Eddie Izzard: the Remix, review

Posted by Valentine Belue on Sunday, May 26, 2024

While everyone expects grizzled rock stars to belt out their greatest hits, far fewer demand that their favourite comedians revisit old material. After all, what’s a punchline without its element of surprise? But Eddie Izzard – who has spent years translating and performing routines in French, German, Arabic and other languages – rarely ducks a challenge. For this latest (and indeed, if a campaign to become the next Labour MP for Brighton Pavilion is successful, last) stand-up tour, Izzard is revisiting almost four decades of rich, whimsical storytelling comedy.

Much has changed since the 1990s pinnacle of Izzard’s stand-up career, a period from which the majority of the evening’s material is drawn – not least the comedian’s adoption of female pronouns. Where once she attracted taunts and even physical scuffles for being transgender, these days she preaches tolerance and egalitarianism and receives a huge outpouring of love from her fans in return.

Amusingly, if less significantly, the recurring mime of languidly smoking that Izzard would often use to punctuate a moment of casual indifference, or convey a certain sexy sophisticated Europeanness, has been replaced with anxious, urgent, shallow drags on an invisible vape.

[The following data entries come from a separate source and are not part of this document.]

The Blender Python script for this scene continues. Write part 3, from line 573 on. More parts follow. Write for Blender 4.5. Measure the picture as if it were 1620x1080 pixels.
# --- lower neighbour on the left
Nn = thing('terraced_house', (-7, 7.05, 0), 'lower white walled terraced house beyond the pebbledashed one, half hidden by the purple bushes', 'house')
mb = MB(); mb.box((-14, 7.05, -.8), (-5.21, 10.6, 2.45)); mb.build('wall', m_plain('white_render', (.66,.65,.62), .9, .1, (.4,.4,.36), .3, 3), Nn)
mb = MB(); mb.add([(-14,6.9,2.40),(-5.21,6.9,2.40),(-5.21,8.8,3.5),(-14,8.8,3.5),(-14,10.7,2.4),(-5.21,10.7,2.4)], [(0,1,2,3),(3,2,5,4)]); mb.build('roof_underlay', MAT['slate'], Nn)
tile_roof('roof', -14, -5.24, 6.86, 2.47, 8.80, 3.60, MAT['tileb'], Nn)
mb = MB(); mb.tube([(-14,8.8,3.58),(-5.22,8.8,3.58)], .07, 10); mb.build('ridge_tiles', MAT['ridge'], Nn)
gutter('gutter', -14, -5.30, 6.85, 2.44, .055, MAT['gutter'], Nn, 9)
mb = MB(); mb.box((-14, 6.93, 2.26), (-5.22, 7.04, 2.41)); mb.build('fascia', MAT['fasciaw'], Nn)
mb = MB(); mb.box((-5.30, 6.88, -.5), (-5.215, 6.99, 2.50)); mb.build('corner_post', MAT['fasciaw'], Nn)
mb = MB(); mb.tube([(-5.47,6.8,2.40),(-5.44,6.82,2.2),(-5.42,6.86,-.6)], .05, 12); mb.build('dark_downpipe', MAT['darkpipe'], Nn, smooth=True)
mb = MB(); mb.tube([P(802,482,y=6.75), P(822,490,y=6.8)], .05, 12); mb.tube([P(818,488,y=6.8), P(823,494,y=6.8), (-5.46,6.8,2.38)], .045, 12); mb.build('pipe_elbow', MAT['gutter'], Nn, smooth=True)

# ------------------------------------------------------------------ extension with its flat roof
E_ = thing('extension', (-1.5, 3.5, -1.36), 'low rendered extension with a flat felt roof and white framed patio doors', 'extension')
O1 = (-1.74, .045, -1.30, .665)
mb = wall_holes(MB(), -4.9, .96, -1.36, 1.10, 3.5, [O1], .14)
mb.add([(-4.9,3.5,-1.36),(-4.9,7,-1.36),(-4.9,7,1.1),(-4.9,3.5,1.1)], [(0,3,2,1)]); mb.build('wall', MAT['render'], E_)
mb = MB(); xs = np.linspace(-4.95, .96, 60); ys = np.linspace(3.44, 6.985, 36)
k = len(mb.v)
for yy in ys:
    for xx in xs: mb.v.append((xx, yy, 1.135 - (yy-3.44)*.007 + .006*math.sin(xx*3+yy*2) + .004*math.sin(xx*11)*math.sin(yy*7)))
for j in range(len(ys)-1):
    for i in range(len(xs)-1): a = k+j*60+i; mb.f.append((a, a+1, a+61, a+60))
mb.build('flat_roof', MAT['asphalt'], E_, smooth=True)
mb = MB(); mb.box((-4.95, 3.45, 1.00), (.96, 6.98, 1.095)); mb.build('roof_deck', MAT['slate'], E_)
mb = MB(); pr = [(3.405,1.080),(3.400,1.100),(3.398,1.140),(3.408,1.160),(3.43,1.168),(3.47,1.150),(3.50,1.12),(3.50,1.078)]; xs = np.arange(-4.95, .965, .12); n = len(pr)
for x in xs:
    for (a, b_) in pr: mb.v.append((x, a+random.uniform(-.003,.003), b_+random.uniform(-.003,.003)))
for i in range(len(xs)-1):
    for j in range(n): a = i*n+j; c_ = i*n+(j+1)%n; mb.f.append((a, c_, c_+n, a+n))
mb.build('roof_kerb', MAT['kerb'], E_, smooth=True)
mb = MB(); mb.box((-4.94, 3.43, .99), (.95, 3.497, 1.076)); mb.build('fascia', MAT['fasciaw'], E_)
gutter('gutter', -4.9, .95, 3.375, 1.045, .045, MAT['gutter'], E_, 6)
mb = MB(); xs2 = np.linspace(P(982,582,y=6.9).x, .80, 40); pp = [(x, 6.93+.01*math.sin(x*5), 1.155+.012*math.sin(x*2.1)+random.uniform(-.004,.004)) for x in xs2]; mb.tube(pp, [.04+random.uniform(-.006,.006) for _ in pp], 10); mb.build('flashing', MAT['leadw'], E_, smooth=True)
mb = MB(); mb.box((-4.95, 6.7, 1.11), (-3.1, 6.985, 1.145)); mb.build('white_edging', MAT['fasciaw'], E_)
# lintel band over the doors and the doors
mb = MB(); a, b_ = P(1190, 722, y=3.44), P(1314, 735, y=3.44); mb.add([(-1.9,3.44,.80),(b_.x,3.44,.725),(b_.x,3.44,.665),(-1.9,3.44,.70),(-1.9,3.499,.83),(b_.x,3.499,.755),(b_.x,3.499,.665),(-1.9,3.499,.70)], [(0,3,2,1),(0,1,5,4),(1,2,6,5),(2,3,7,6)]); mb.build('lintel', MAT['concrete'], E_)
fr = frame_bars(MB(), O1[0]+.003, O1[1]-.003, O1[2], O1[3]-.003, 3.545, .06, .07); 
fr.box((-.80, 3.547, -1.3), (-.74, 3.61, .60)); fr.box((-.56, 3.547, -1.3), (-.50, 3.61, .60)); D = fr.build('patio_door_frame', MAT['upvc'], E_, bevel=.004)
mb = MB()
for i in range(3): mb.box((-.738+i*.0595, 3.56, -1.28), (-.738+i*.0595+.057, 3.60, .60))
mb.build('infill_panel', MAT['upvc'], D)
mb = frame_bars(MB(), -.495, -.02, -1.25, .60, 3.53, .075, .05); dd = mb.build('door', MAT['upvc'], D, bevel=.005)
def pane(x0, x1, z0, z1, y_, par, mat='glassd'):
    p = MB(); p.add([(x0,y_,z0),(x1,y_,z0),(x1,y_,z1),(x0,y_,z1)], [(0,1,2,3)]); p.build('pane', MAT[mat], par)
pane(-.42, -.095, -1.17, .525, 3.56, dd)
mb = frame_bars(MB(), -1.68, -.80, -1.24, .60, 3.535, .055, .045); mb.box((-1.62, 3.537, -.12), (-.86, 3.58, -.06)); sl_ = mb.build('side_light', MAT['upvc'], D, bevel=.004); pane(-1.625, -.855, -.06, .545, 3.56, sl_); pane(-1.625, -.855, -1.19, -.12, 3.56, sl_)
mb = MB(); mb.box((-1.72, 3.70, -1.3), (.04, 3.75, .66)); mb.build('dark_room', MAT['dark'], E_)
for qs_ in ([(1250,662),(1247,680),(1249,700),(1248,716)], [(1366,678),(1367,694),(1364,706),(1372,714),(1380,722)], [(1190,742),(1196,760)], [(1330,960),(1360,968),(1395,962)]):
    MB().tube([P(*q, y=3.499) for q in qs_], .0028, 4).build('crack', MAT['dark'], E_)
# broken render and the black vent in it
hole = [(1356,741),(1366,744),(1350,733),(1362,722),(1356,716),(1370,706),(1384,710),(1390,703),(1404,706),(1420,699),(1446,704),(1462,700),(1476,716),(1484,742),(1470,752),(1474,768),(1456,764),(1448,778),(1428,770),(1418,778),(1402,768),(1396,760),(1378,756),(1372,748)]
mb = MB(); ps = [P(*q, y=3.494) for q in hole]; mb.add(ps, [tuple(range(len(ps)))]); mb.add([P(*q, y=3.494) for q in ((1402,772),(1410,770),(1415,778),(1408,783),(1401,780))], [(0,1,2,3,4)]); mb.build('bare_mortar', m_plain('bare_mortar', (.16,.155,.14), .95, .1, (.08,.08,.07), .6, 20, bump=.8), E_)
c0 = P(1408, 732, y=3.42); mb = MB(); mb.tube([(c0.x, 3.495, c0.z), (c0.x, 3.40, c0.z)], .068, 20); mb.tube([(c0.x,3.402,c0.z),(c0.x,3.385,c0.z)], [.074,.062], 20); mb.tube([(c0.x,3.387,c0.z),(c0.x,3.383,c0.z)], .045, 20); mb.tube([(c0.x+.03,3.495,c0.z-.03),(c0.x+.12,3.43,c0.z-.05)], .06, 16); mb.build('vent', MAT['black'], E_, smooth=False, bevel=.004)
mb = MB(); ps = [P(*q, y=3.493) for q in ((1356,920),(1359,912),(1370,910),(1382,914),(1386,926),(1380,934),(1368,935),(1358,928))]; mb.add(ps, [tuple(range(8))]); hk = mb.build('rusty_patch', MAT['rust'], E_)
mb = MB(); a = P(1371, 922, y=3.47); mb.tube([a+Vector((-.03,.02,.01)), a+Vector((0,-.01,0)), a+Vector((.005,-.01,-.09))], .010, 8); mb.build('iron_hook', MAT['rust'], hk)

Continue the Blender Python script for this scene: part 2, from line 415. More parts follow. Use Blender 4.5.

The show’s title, The Remix, is apt. Izzard, who is dyslexic, has never written material down: even routines that featured on recorded shows and subsequently became regarded as canonical (such as one riff on beekeeping; or another that imagines Noah as played by Sean Connery) were always in flux, different at every telling. So despite the evening’s countless crowd-pleasing nods to familiar lines and characters, it’s quite thrilling to see how gung-ho Izzard is about applying fresh gloss to the tried-and-tested gold, or beating it into an entirely new form altogether.